-- Andy Suryadi
"Kita juga harus menyadari bahaya laten baru yang sudah menggerogoti nilai-nilai Pancasila, yaitu korupsi yang kian akut"
MOMENTUM Hari Kesaktian Pancasila yang biasanya diperingati tiap 1 Oktober terasa begitu khidmat dan sakral. Puluhan tahun rakyat Indonesia dipolakan dengan aktivitas yang terasa begitu sakral, baik acara ritual seperti upacara bendera, pengibaran bendera setengah tiang, ziarah ke makam Pahlawan Revolusi maupun kegiatan profan namun seperti wajib, yaitu menonton film ‘’Pengkhianatan G 30 S PKI’’.
Saking sakralnya bahkan orang berpikir ulang jika ingin mengadakan kegiatan melibatkan banyak orang ketika mendekati akhir September hingga awal Oktober, takut dituduh aksi penggalangan massa, aksi makar, atau tindakan subversif. Namun setelah reformasi, angin demokratisasi yang diembuskan dengan salah satu indikatornya adalah kesetaraan dan keterbukaan informasi membuat peringatan Hari Kesaktian Pancasila mengalami desakralisasi, bahkan delegitimasi.

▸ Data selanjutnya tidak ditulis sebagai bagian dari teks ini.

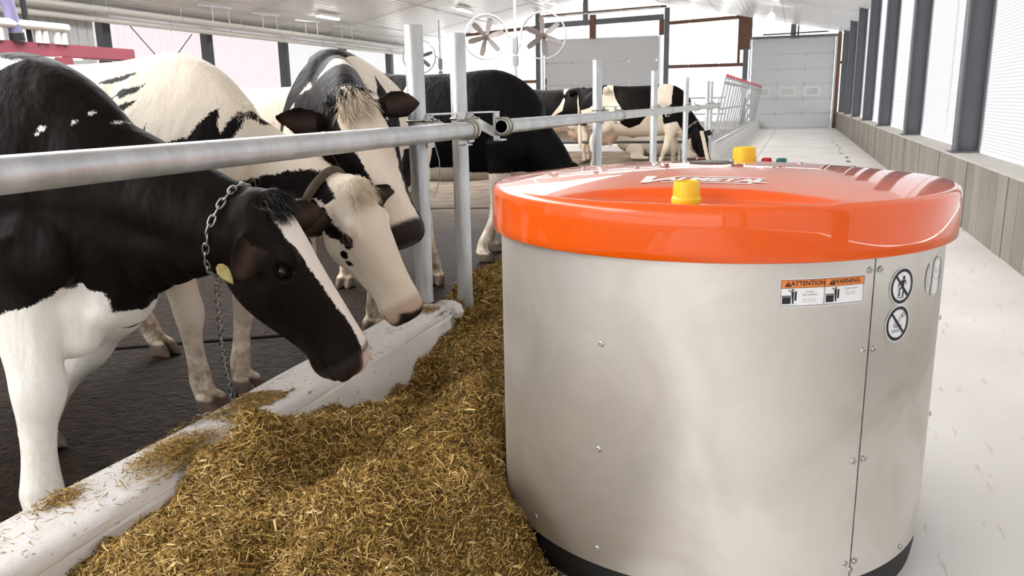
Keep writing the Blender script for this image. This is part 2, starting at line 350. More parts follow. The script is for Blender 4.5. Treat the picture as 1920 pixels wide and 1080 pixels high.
# end wall
we = MB().box(((XL + XR) / 2, YE + 0.12, 0.15), (XR - XL, 0.2, 0.3)).build('wall_end', M_conc, kind='structure', label='far gable end wall of bright ribbed sheeting with steel frame')
T_end = translucent('ribbed end wall sheet', (0.12, 0.1205, 0.122), None, mixt=0.9)
d1 = [e(-1.80, 0)[0], e(1.27, 0)[0], e(0, 3.44)[1]]; d2 = [e(-10.36, 0)[0], e(-5.47, 0)[0], e(0, 3.76)[1]]
def sheet(x0, x1, z0f, z1f, name='cladding_sheet', step=0.075):
    xs = np.arange(x0, x1 + 1e-6, step); mb = MB(); V = []; F = []
    for i, x in enumerate(xs):
        ph = i % 4; y = YE + (0.0 if ph in (0, 1) else 0.028)
        V += [(x, y, z0f(x)), (x, y, z1f(x))]
    F = [(2 * i, 2 * i + 2, 2 * i + 3, 2 * i + 1) for i in range(len(xs) - 1)]
    return mb.add(V, F).build(name, T_end, we)
x = XL
top = lambda x: zc(x) - .02
edges = [XL, -15.4, -13.4, -11.6, d2[0]]
for a, b in zip(edges, edges[1:]): sheet(a, b, lambda x: 0.3, top)
xs2 = np.linspace(d2[0], d2[1], 4)
for a, b in zip(xs2, xs2[1:]): sheet(a, b, lambda x: d2[2], top)
xs3 = np.linspace(d2[1], d1[0], 4)
for a, b in zip(xs3, xs3[1:]): sheet(a, b, lambda x: 0.3, top)
xs4 = np.linspace(d1[0], d1[1], 3)
for a, b in zip(xs4, xs4[1:]): sheet(a, b, lambda x: d1[2], top)
sheet(d1[1], XR + .15, lambda x: 0.3, top)
def eb(name, a, b, w, h, m, dy=-0.1):
    (x0, z0), (x1, z1) = e(*a), e(*b)
    return MB().bar((x0, YE + dy, z0), (x1, YE + dy, z1), h, w, up=(0, 1, 0)).build(name, m, we)
M_steelg = mat('blue grey steel frame', (0.13, 0.145, 0.16), 0.5)
eb('frame_post', (-10.64, 0), (-10.64, 4.95), .16, .2, M_steelg); eb('frame_post', (-5.16, 0), (-5.16, 4.85), .16, .2, M_steelg)
eb('frame_post', (-8.55, 4.4), (-8.55, 5.35), .16, .2, M_steelg, -0.12)
eb('frame_beam', (-10.6, 4.38), (-5.3, 4.50), .16, .22, M_steelg, -0.14)
eb('frame_beam', (-10.6, 4.78), (-5.2, 4.92), .10, .09, M_rust, -0.08); eb('frame_beam', (-5.1, 4.25), (-2.05, 4.36), .12, .13, M_rust)
eb('frame_beam', (-5.1, 2.54), (-2.05, 2.54), .12, .13, M_rust); eb('frame_post', (-2.30, 2.5), (-2.30, 4.34), .1, .1, M_rust)
eb('frame_post', (-8.22, 3.78), (-8.22, 4.72), .14, .26, M_rust, -0.2); eb('frame_plate', (-2.05, 3.1), (-2.05, 4.45), .06, .5, M_rust, -0.14)
eb('frame_post', (-5.36, 3.8), (-5.36, 4.4), .06, .2, M_rust, -0.2)
eb('frame_post', (-2.02, 0), (-2.02, 3.15), .16, .2, M_steelg, -0.2); eb('frame_post', (1.42, 0), (1.42, 3.75), .12, .14, M_rust)
eb('frame_beam', (1.42, 2.5), (1.62, 2.5), .1, .1, M_rust); eb('frame_beam', (-17, 4.0), (-10.6, 4.35), .1, .13, M_rust); eb('frame_beam', (-17, 2.1), (-10.6, 2.1), .1, .13, M_rust)
eb('frame_post', (-0.28, 3.45), (-0.28, 4.1), .12, .2, M_steelg); eb('frame_post', (-0.10, 3.45), (-0.10, 4.1), .12, .06, M_dark)
eb('torsion_shaft', (-1.4, 3.62), (1.0, 3.66), .05, .05, M_dark, -0.3); eb('torsion_shaft', (-10.2, 4.72), (-5.4, 4.85), .06, .06, M_galv, -0.3)
eb('frame_beam', (-1.95, 3.52), (1.35, 3.52), .1, .09, M_steelg, -0.2); eb('frame_post', (-10.3, 0), (-10.3, 2.2), .08, .07, M_rust, -0.1)
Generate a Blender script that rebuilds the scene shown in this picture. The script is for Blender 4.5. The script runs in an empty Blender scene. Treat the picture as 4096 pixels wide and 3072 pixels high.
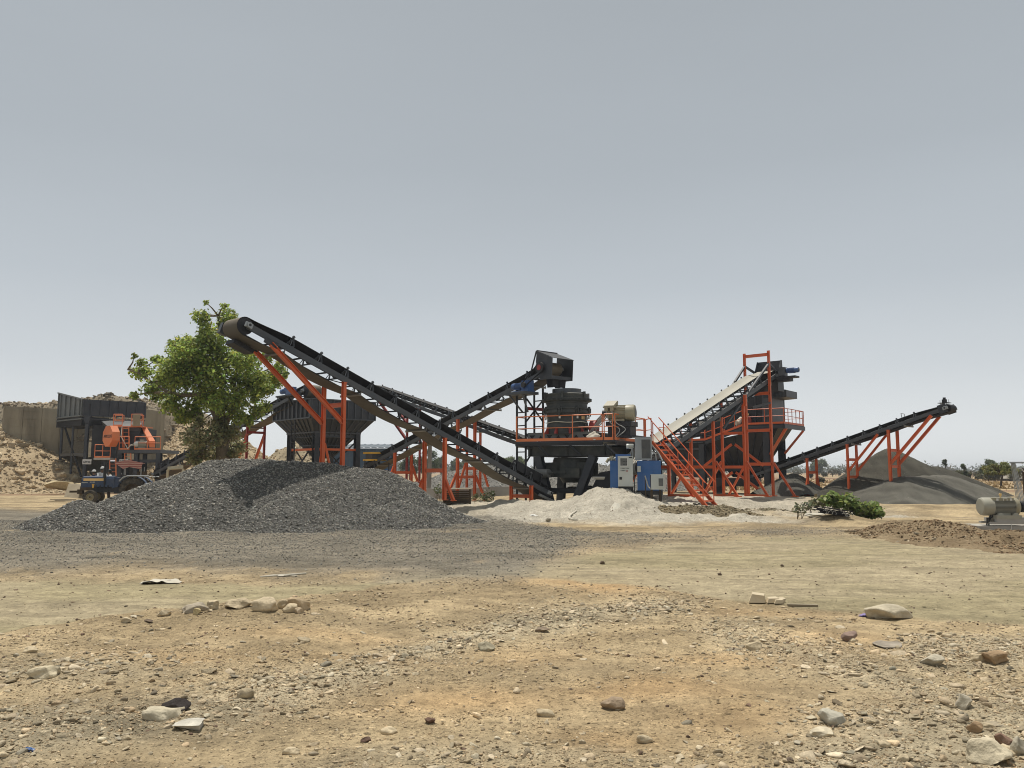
import bpy, math, random
import numpy as np
from mathutils import Vector as V, Matrix, Quaternion

random.seed(7)
RNG = np.random.default_rng(11)
SC = bpy.context.scene
COL = SC.collection
F = 3200.0
EYE = 1.6
PITCH = math.atan(350.0 / 3200.0)
CP, SP = math.cos(PITCH), math.sin(PITCH)
UP = V((0, 0, 1))


def P(px, py, y):
    """world point that sits at distance y and projects on photo pixel (px, py) of 4096 x 3072"""
    cx = (px - 2048) / F
    cy = (1536 - py) / F
    d = V((cx, CP - cy * SP, SP + cy * CP))
    return V((0, 0, EYE)) + d * (y / d.y)


def PZ(px, y, z):
    """world point at distance y and height z on photo column px"""
    lo, hi = -2000.0, 6000.0
    for _ in range(40):
        mid = (lo + hi) / 2
        if P(px, mid, y).z > z:
            lo = mid
        else:
            hi = mid
    return P(px, lo, y)


# ------------------------------------------------------------------ noise
def _hash(ix, iy, seed):
    h = (ix.astype(np.int64) * 374761393 + iy.astype(np.int64) * 668265263 + seed * 1442695041) & 0xFFFFFFFF
    h = ((h ^ (h >> 13)) * 1274126177) & 0xFFFFFFFF
    h = h ^ (h >> 16)
    return (h & 0xFFFF) / 65535.0


def vnoise(x, y, seed=0):
    x = np.asarray(x, dtype=float)
    y = np.asarray(y, dtype=float)
    ix, iy = np.floor(x), np.floor(y)
    fx, fy = x - ix, y - iy
    ux = fx * fx * fx * (fx * (fx * 6 - 15) + 10)
    uy = fy * fy * fy * (fy * (fy * 6 - 15) + 10)
    a = _hash(ix, iy, seed)
    b = _hash(ix + 1, iy, seed)
    c = _hash(ix, iy + 1, seed)
    d = _hash(ix + 1, iy + 1, seed)
    return (a + (b - a) * ux) * (1 - uy) + (c + (d - c) * ux) * uy


def fbm(x, y, seed=0, octv=4, gain=0.5):
    t, amp, s = 0.0, 1.0, 0.0
    for o in range(octv):
        t = t + amp * vnoise(x * 2 ** o + 17.3 * o, y * 2 ** o - 9.1 * o, seed + o)
        s += amp
        amp *= gain
    return t / s


def sstep(a, b, x):
    t = np.clip((np.asarray(x, dtype=float) - a) / (b - a), 0, 1)
    return t * t * (3 - 2 * t)


# ------------------------------------------------------------------ objects
WL = {}


def tag(o, label=None, cat=None, group=None, kind=None):
    if label:
        o['label'] = label
    if cat:
        o['category'] = cat
    if group:
        o['group'] = group
    if kind:
        o['kind'] = kind
    return o


def thing(name, label, cat, loc, group=None):
    o = bpy.data.objects.new(name, None)
    o.empty_display_size = 0.3
    COL.objects.link(o)
    o.location = loc
    WL[o.name] = V(loc)
    return tag(o, label, cat, group)


class MB:
    """collects shapes and links them as one mesh object"""

    def __init__(s):
        s.v, s.f, s.m, s.sm = [], [], [], []

    def add(s, vs, fs, mi=0, smooth=False):
        n = len(s.v)
        s.v.extend([tuple(q) for q in vs])
        for f in fs:
            s.f.append(tuple(i + n for i in f))
            s.m.append(mi)
            s.sm.append(smooth)
        return s

    def hexa(s, c, mi=0):
        return s.add(c, [(0, 3, 2, 1), (4, 5, 6, 7), (0, 1, 5, 4), (1, 2, 6, 5), (2, 3, 7, 6), (3, 0, 4, 7)], mi)

    def box(s, c, size, X=V((1, 0, 0)), Y=V((0, 1, 0)), Z=UP, mi=0):
        c = V(c)
        x, y, z = V(X) * size[0] / 2, V(Y) * size[1] / 2, V(Z) * size[2] / 2
        return s.hexa([c - x - y - z, c + x - y - z, c + x + y - z, c - x + y - z,
                       c - x - y + z, c + x - y + z, c + x + y + z, c - x + y + z], mi)

    def beam(s, p0, p1, w, h, side=None, mi=0):
        p0, p1 = V(p0), V(p1)
        u = (p1 - p0).normalized()
        if side is None:
            ref = UP if abs(u.z) < 0.95 else V((0, 1, 0))
            side = u.cross(ref).normalized()
        else:
            side = (V(side) - u * V(side).dot(u)).normalized()
        n = side.cross(u)
        a, b = side * w / 2, n * h / 2
        return s.hexa([p0 - a - b, p0 + a - b, p0 + a + b, p0 - a + b, p1 - a - b, p1 + a - b, p1 + a + b, p1 - a + b], mi)

    def ibeam(s, p0, p1, w, h, side, t=0.018, mi=0):
        """I section: flanges w wide (along side), web depth h"""
        p0, p1 = V(p0), V(p1)
        u = (p1 - p0).normalized()
        side = (V(side) - u * V(side).dot(u)).normalized()
        n = side.cross(u)
        for sg in (-1, 1):
            o = n * (h / 2 - t / 2) * sg
            s.beam(p0 + o, p1 + o, w, t, side, mi)
        s.beam(p0, p1, t, h - 2 * t, side, mi)
        return s

    def cyl(s, p0, p1, r0, r1=None, n=16, caps=True, mi=0, smooth=True):
        p0, p1 = V(p0), V(p1)
        r1 = r0 if r1 is None else r1
        u = (p1 - p0).normalized()
        a = u.orthogonal().normalized()
        b = u.cross(a)
        vs = []
        for p, r in ((p0, r0), (p1, r1)):
            for i in range(n):
                t = 2 * math.pi * i / n
                vs.append(p + a * r * math.cos(t) + b * r * math.sin(t))
        s.add(vs, [(i, (i + 1) % n, n + (i + 1) % n, n + i) for i in range(n)], mi, smooth)
        if caps:
            s.add(vs, [tuple(range(n - 1, -1, -1)), tuple(range(n, 2 * n))], mi)
        return s

    def tube(s, pts, r, n=8, mi=0, caps=True):
        pts = [V(p) for p in pts]
        rs = r if isinstance(r, (list, tuple)) else [r] * len(pts)
        vs = []
        prev = None
        for i, p in enumerate(pts):
            d = (pts[min(i + 1, len(pts) - 1)] - pts[max(i - 1, 0)]).normalized()
            a = d.orthogonal().normalized() if prev is None else (prev - d * prev.dot(d)).normalized()
            prev = a
            b = d.cross(a)
            for k in range(n):
                t = 2 * math.pi * k / n
                vs.append(p + a * rs[i] * math.cos(t) + b * rs[i] * math.sin(t))
        fs = []
        for i in range(len(pts) - 1):
            for k in range(n):
                fs.append((i * n + k, i * n + (k + 1) % n, (i + 1) * n + (k + 1) % n, (i + 1) * n + k))
        s.add(vs, fs, mi, True)
        if caps:
            m = (len(pts) - 1) * n
            s.add(vs, [tuple(range(n - 1, -1, -1)), tuple(range(m, m + n))], mi)
        return s

    def lathe(s, c, prof, n=40, axis=UP, mi=0, smooth=True, caps=True):
        c = V(c)
        axis = V(axis).normalized()
        a = axis.orthogonal().normalized()
        b = axis.cross(a)
        vs = []
        for r, z in prof:
            for i in range(n):
                t = 2 * math.pi * i / n
                vs.append(c + axis * z + a * r * math.cos(t) + b * r * math.sin(t))
        fs = []
        for k in range(len(prof) - 1):
            for i in range(n):
                fs.append((k * n + i, k * n + (i + 1) % n, (k + 1) * n + (i + 1) % n, (k + 1) * n + i))
        s.add(vs, fs, mi, smooth)
        m = (len(prof) - 1) * n
        if caps:
            s.add(vs, [tuple(range(n - 1, -1, -1)), tuple(range(m, m + n))], mi)
        return s

    def prism(s, poly, vec, mi=0):
        n = len(poly)
        a = [V(p) for p in poly]
        b = [p + V(vec) for p in a]
        fs = [tuple(range(n - 1, -1, -1)), tuple(range(n, 2 * n))]
        fs += [(i, (i + 1) % n, n + (i + 1) % n, n + i) for i in range(n)]
        return s.add(a + b, fs, mi)

    def plate(s, poly, t, mi=0):
        p = [V(q) for q in poly]
        n = (p[1] - p[0]).cross(p[2] - p[0]).normalized()
        return s.prism([q - n * t / 2 for q in p], n * t, mi)

    def build(s, name, mats, parent=None, autosmooth=35, label=None):
        me = bpy.data.meshes.new(name)
        vs = np.array(s.v, dtype=float)
        org = V((vs.min(0) + vs.max(0)) / 2)
        if parent is None:
            org.z = vs[:, 2].min()
        me.from_pydata([tuple(q) for q in (vs - np.array(org))], [], s.f)
        if not isinstance(mats, (list, tuple)):
            mats = [mats]
        for m in mats:
            me.materials.append(m)
        if len(mats) > 1:
            me.polygons.foreach_set('material_index', s.m)
        if any(s.sm):
            me.polygons.foreach_set('use_smooth', s.sm)
            me.set_sharp_from_angle(angle=math.radians(autosmooth))
        me.update()
        o = bpy.data.objects.new(name, me)
        COL.objects.link(o)
        if parent is not None:
            o.parent = parent
            o.location = org - WL[parent.name]
        else:
            o.location = org
        WL[o.name] = org
        if label:
            o['label'] = label
        return o


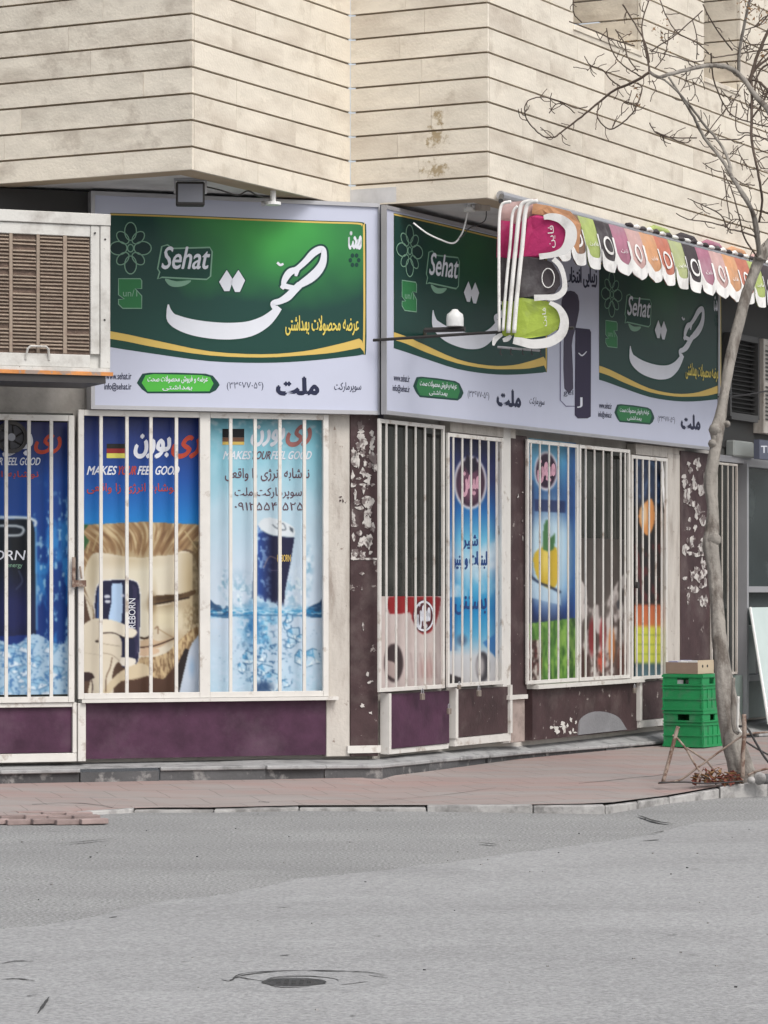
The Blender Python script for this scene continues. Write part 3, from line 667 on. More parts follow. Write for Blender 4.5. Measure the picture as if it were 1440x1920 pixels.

Banyak faktor yang membuat fenomena ini muncul. Pertama; berbagai kajian sejarah menunjukkan bahwa pemilihan 1 Oktober sebagai Hari Kesaktian Pancasila kurang memiliki dasar argumentasi kuat atau ahistoris. Kedua; berbagai kerusuhan, pertikaian, teror, hingga wabah korupsi elite politik, membuat semua orang mempertanyakan benarkah Pancasila masih sakti? Ketiga; stagnansi pesan moral dan nilai-nilai yang ditanamkan dalam momentum itu, yaitu sebagai pembendungan terhadap kekuatan ideologi komunis (fobia komunis) tidak begitu urgen dan kontekstual lagi.
Pada masa Orba gerakan pembendungan terhadap komunisme, sekaligus membangun jiwa pancasila, dilakukan secara masif dan terstruktur. Slogan mewaspadai bahaya laten komunis menjadi dasar bagi diskriminasi terhadap orang yang dianggap PKI hingga anak keturunannya, tanpa melalui proses hukum. Gerakan ini sekaligus dimanfaatkan untuk memperkuat hegemoni Orba di hampir semua lini kehidupan. Situasi inilah yang menurut Sobron Aidit (anak pimpinan PKI, DN Aidit) sebagai fenomena penalti tanpa wasit.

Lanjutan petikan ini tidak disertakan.